Around the Tip of the Mitten in the Straits of Mackinac, The Mackinac House is a newly built, 19-room boutique hotel bursting with color, patterns and amenities in a thoroughly modern take on Mackinac Island’s authentic Victorian architecture. Step back in time for relaxation on this car-free island, and spend a few hours on the large front porch.
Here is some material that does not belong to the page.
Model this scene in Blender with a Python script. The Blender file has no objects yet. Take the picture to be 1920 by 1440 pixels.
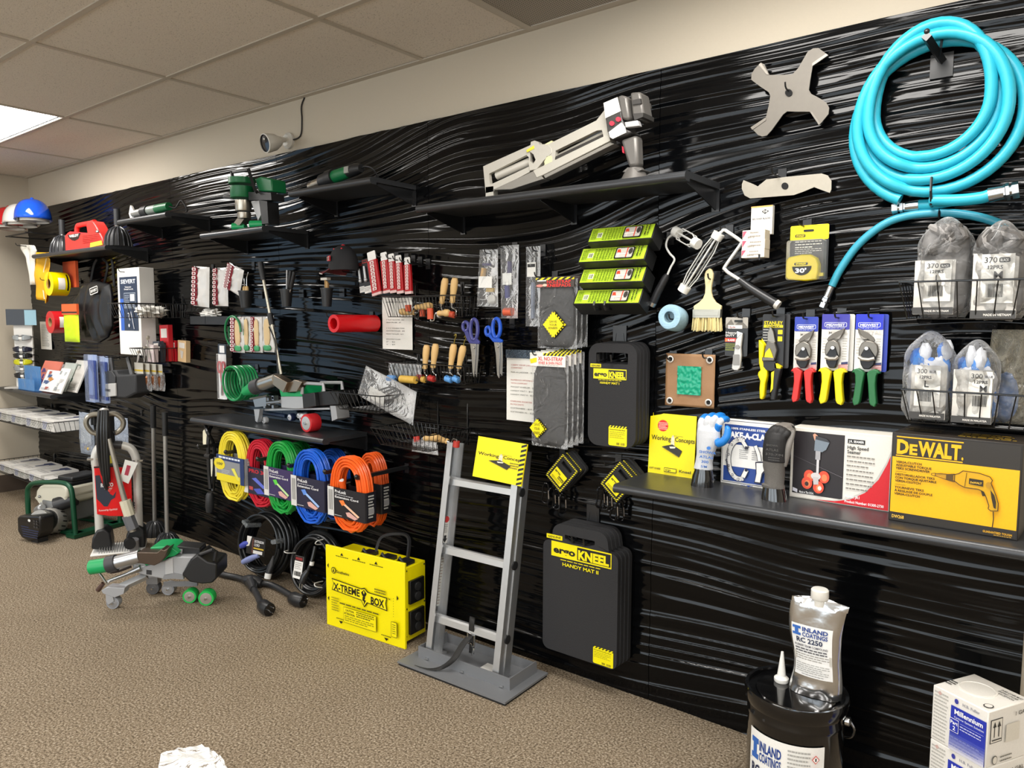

Shops, restaurants, museums and the ferry docks are an easy walk or bicycle ride away.

Innkeepers Rose and Dave Witt caught the island bug while their daughter worked summer jobs on Mackinac, and now the whole family is involved in running The Mackinac House and its sister property, The Cottage Inn. themackinachouse.com


Another option that might float your boat is the Sea Suites Boat & Breakfast, docked at Tower Marine on Kalamazoo Lake in Douglas.

Put on your captain’s hat and enjoy the 105-foot yacht with its four en-suite staterooms with queen beds, or relax on the top deck with its hot tub, lounge chairs and a covered bar area—all without the hassle and work that comes with boat ownership. Bonus: The heated pool at the marina is open to guests.

Sea Suites is convenient to the many restaurants and shops of both Douglas and Saugatuck, the busy summer towns of Michigan’s Art Coast. seasuites.com


In the northeast corner of Michigan’s Lower Peninsula near Alpena, Thunder Bay Resort offers a truly unique experience thanks to its 160-acre elk preserve. Guests board a horse-drawn carriage and ride through the woods for elk viewing, followed by a five-course dinner and wine experience at the Elk Antler Cabin.

The golf resort has a variety of lodging options, from suites to villas and chalets, and an RV park. thunderbayresort.com

Outside of Lansing in Williamston, there’s another place that will make animal lovers smile. Willowicke Inn, a renovated 1905 farmhouse with five charming bedrooms for humans to enjoy, sits on a 50-acre farm that has space for llamas to do their thing.

The bed and breakfast has inviting porches for relaxing, a pool, hot tub and fire pits, gardens and woodland trails to stroll, and llamas to visit. willowickeinn.com


Nestledown Bed and Breakfast in Marquette, the largest city in the Upper Peninsula, was specially built to reflect Scandinavian design and comfort, from the traditional red exterior paint to the furnishings in the seven guest accommodations and common areas. In the authentic Finnish sauna, heated Lake Superior rocks create the steam. Cool off by jumping into the lake (175 steps away) in the summer. In the winter, roll around in the plentiful snow. Breakfasts might include a Finnish oven pancake with berries or a Norwegian-baked cheese omelet. nestledownmarquette.com

In Munising—the western gateway to Pictured Rocks National Lakeshore—a 19th-century lumber baron’s home is at the heart of the hip, 18-room Roam Inn. Some architectural elements of the former mansion, combined with wood and metal décor, and poster-size photos of the area’s natural scenic wonders, make for a rustic, modern vibe. Stop at the cozy bar before or after indulging in the casual fine dining at Tracey’s. roam-inn.com

Photo: Beaver Island Retreat


Terri Colby spent decades as a journalist reporting hard news stories before she wised up and started roaming the world as a travel writer. West Michigan beaches are among her favorite summer destinations.